Tuesday, June 22, 2004

Glorious Appearing: Review

Tuesday, June 22, 2004
“Glorious Appearing” is the 12th volume in the “Left Behind series” that began in 1995. The first book, “Left Behind” began with the Rapture, where the true believing Christians were taken directly into heaven and the earth was about to begin the great Tribulation as was written about in the Biblical book of Revelation. Over the course of eleven books, judgment after judgment rained down about the planet as a small (but growing) group of new believers tried to spread the Word of God before it was finally too late. They also opposed the Anti-Christ that was foretold, Nicolae Carpathia and worked against him to help and save as many as possible. Book after book gave new judgments (with a literal approach to “Revelation”) and we were being led inexorably to the Glorious Appearing of Jesus. The series is written by two Christians, and having read one book you know that this is a pro-Christian series, so you know where they are going with the series. We just don’t know exactly how we are going to get there.

The first eleven books of the series, leading up to the Glorious Appearing, were bound with a black cover, suggesting the darkness of the state of the world and the judgments of God. When we finally get to book twelve, titled “Glorious Appearing”, we finally have a white cover. Don’t think this was done by mistake or just by chance. Finally, with the return of Christ at hand, there will be a light in the darkness that was the Tribulation. The light of Christ. It was a subtle decision, but I think it was a fairly clever one.

On to the content of the book. At the end of “Armageddon” we know that we are so close to the Glorious Appearing. Either Rayford Steele or Buck Williams died at the end of the previous book and near the beginning of this one we find out which one (I guessed wrong, but I think the clues were misleading). Other than learning that detail, the first half of the book seems to be in a holding pattern. There is a little bit of action, but what we’re waiting for is Christ’s return.

Much of the tension of the series has been the fact that we don’t know who is going to be alive by the time Jesus actually returns. I believe that it is stated in the first book that only one out of every four people will be alive. So, we see the Tribulation Force grow, and have members be cut away as the series progresses. We know how the series ends, so it is no spoiler to say that the most powerful scenes involve the reunions of the Trib Force with those who had died (or were Raptured). What is less effective is the lack of dramatic tension in the book, and I guess that there was no choice because of the nature of the series.

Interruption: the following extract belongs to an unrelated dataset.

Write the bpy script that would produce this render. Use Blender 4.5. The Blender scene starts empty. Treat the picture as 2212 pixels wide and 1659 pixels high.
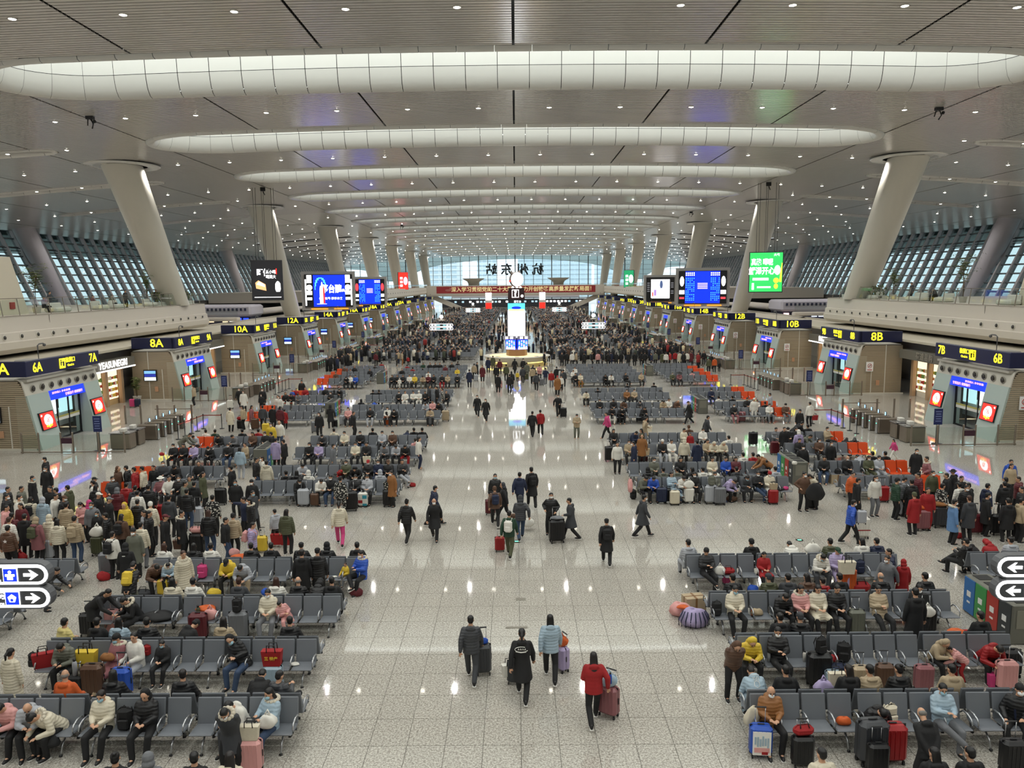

One of the drawing points of the series, and this book, was wondering just how it is possible to describe an event like the Second Coming of Christ. Jenkins does a credible, and powerful job at the “event” but because there wasn’t much story to tell in this book, a lot of it feels like filler. Even much of the action that happened after the Return felt like padding and repetition. Granted, one of the hallmarks of this series has never been excellent writing, but rather the emotional power of the story, however “Glorious Appearing” was somewhat of a let down. It was still a fast paced enjoyable book, but this is the concluding volume of the series and should have left a powerful, satisfying conclusion. It didn’t. It did leave room for the sequel that Jenkins and LaHaye has planned (something I never understood), and it did wrap up the storylines that were going on for 11 volumes, but it was a series that went out more on a whimper than a bang.